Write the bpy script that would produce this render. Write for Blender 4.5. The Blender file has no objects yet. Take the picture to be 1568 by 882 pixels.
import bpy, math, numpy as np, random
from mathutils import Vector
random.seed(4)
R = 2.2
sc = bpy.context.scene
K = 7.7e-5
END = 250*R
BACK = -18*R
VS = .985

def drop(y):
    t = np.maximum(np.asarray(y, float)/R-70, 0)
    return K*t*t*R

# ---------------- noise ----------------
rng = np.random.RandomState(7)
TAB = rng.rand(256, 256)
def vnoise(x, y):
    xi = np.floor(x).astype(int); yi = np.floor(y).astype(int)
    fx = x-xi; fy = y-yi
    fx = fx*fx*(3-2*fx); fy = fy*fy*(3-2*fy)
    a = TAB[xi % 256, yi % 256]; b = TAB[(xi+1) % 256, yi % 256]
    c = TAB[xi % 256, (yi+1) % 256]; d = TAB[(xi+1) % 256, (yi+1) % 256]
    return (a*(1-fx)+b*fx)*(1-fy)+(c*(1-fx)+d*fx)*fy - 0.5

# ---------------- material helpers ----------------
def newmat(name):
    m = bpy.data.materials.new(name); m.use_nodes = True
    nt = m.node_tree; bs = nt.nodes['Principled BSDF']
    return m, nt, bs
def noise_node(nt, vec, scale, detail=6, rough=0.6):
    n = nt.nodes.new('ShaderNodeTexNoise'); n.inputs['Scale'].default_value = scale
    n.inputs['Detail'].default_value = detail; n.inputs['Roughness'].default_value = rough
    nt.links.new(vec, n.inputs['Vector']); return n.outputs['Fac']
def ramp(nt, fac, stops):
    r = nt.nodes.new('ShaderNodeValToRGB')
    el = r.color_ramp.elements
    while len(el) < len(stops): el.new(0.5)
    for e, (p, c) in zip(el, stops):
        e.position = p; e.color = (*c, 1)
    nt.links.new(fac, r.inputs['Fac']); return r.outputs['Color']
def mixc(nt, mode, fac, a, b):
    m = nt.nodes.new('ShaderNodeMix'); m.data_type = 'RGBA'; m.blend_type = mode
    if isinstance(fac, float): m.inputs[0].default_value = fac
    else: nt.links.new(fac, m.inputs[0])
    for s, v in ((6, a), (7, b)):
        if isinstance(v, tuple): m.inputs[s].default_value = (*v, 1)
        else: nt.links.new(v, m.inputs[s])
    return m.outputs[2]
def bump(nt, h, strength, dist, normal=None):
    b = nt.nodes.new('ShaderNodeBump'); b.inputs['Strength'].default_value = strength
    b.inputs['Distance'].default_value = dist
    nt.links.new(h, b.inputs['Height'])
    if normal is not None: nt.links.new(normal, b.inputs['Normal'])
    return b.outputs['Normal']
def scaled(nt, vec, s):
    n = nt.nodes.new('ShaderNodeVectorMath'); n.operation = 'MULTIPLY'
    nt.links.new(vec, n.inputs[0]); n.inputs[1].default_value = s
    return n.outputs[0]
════
# [Prompt]
Write down the full listing again, exactly.

# [Problem solution]
Write the bpy script that would produce this render. Write for Blender 4.5. The Blender file has no objects yet. Take the picture to be 1568 by 882 pixels.
import bpy, math, numpy as np, random
from mathutils import Vector
random.seed(4)
R = 2.2
sc = bpy.context.scene
K = 7.7e-5
END = 250*R
BACK = -18*R
VS = .985

def drop(y):
    t = np.maximum(np.asarray(y, float)/R-70, 0)
    return K*t*t*R

# ---------------- noise ----------------
rng = np.random.RandomState(7)
TAB = rng.rand(256, 256)
def vnoise(x, y):
    xi = np.floor(x).astype(int); yi = np.floor(y).astype(int)
    fx = x-xi; fy = y-yi
    fx = fx*fx*(3-2*fx); fy = fy*fy*(3-2*fy)
    a = TAB[xi % 256, yi % 256]; b = TAB[(xi+1) % 256, yi % 256]
    c = TAB[xi % 256, (yi+1) % 256]; d = TAB[(xi+1) % 256, (yi+1) % 256]
    return (a*(1-fx)+b*fx)*(1-fy)+(c*(1-fx)+d*fx)*fy - 0.5

# ---------------- material helpers ----------------
def newmat(name):
    m = bpy.data.materials.new(name); m.use_nodes = True
    nt = m.node_tree; bs = nt.nodes['Principled BSDF']
    return m, nt, bs
def noise_node(nt, vec, scale, detail=6, rough=0.6):
    n = nt.nodes.new('ShaderNodeTexNoise'); n.inputs['Scale'].default_value = scale
    n.inputs['Detail'].default_value = detail; n.inputs['Roughness'].default_value = rough
    nt.links.new(vec, n.inputs['Vector']); return n.outputs['Fac']
def ramp(nt, fac, stops):
    r = nt.nodes.new('ShaderNodeValToRGB')
    el = r.color_ramp.elements
    while len(el) < len(stops): el.new(0.5)
    for e, (p, c) in zip(el, stops):
        e.position = p; e.color = (*c, 1)
    nt.links.new(fac, r.inputs['Fac']); return r.outputs['Color']
def mixc(nt, mode, fac, a, b):
    m = nt.nodes.new('ShaderNodeMix'); m.data_type = 'RGBA'; m.blend_type = mode
    if isinstance(fac, float): m.inputs[0].default_value = fac
    else: nt.links.new(fac, m.inputs[0])
    for s, v in ((6, a), (7, b)):
        if isinstance(v, tuple): m.inputs[s].default_value = (*v, 1)
        else: nt.links.new(v, m.inputs[s])
    return m.outputs[2]
def bump(nt, h, strength, dist, normal=None):
    b = nt.nodes.new('ShaderNodeBump'); b.inputs['Strength'].default_value = strength
    b.inputs['Distance'].default_value = dist
    nt.links.new(h, b.inputs['Height'])
    if normal is not None: nt.links.new(normal, b.inputs['Normal'])
    return b.outputs['Normal']
def scaled(nt, vec, s):
    n = nt.nodes.new('ShaderNodeVectorMath'); n.operation = 'MULTIPLY'
    nt.links.new(vec, n.inputs[0]); n.inputs[1].default_value = s
    return n.outputs[0]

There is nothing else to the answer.